British peer Jenny Tonge (center) and other panelists listen during an anti-Israel meeting at the House of Lords on October 25, 2016 as an audience member blames Jews for antagonzing Hitler into carrying out the Holocaust (screen capture: Facebook)
British peer Jenny Tonge (center) and other panelists listen during an anti-Israel meeting at the House of Lords on October 25, 2016 as an audience member blames Jews for antagonzing Hitler into carrying out the Holocaust (screen capture: Facebook)

“The party has suspended the membership of Jenny Tonge. We take her comments very seriously and have acted accordingly,” The Daily Telegraph quoted a party spokesperson as saying. The Guardian quoted Tonge as saying she quit at “about the same time” as her suspension.

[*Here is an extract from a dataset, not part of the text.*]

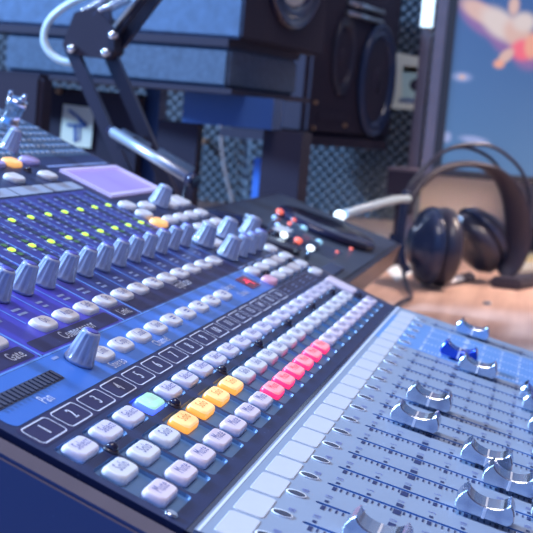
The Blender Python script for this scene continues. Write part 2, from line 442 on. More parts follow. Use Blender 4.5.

In July, Tonge, who has hosted and participated in many anti-Israel events, said that “the treatment of the Palestinians by Israel is a major cause of the rise of extreme Islamism and Daesh,” using the Arab-language acronym of the Islamic State terrorist organization.

Tonge resigned in 2012 from the position of party whip, a task equivalent in the United States to speaker, after she spoke about Israel’s demise at an event promoting boycotts of the Jewish state. She lists her party, which has eight seats among the 650 in the House of Commons, the British lower house, and 104 out of 813 in the upper house, the House of Lords, as “independent Liberal Democrat.”

“Beware Israel. Israel is not going to be there forever in its present form,” she said at the time. “One day, the American people are going to say to the Israel lobby in the USA: Enough is enough. Israel will lose support and then they will reap what they have sown.”

The Board of Deputies of British Jews, which has called repeatedly for Tonge’s dismissal, welcomed her suspension.

“She is a repeat offender, propagating the worst anti-Semitic tropes over and over again,” Jonathan Arkush, the board’s president, said in a statement.

Gideon Falter, the chairman of the Campaign Against Antisemitism charity, also called the suspension a step in the right direction.

“Baroness Tonge specializes in baiting Jews,” Falter said, “and her ongoing membership in the House of Lords and the Liberal Democrats is a disgrace to both institutions.”

Earlier, the Zionist Federation of Great Britain said that the measure against Tonge “highlights the sheer nastiness of the ‘human rights’ meeting” she attended.

“For years these events have been going on, existing as echo chambers where speakers seem to compete with each other as to who can say the most ignorant, grotesque and offensive statements about Israel,” the statement said.

The Israeli embassy in London said in response to the suspension only that “Anti-Semitism should never be tolerated.”

The comments at the meeting, which was live streamed on Facebook by the Palestinian Return Centre, were raised in the House of Commons on Thursday.

Welsh Conservative MP David Davies brought up the issue, asking the Leader of the House David Lidington: “May we have a debate on the use to which these premises may be put following reports that outrageously a member of the House of Lords presided over an event at which Israel was compared to Islamic State, and the Jews were even blamed for their own genocide?”

Davies continued: “Could we discuss this and also whether we should be issuing an apology for these outrageous comments to the Israeli government and the Jewish people.”

Lidington said in response that he was “genuinely horrified” by the comments at the meeting, and that “we should all be very concerned about what happened there.”

The leader also expressed the hope that Lib Dem chief Tim Farron “does launch an immediate and thorough investigation so we can get to the truth and any appropriate disciplinary action can be taken.”

Farron on Tuesday told London’s LBC radio that the comments by Tonge were “intolerable” and that action had been taken, although he could not specify what that action was.

A party spokesperson told the Jewish News that “Tonge does not take the party whip [does not accept party discipline] in the House of Lords and does not speak for the Liberal Democrats on Middle East issues.”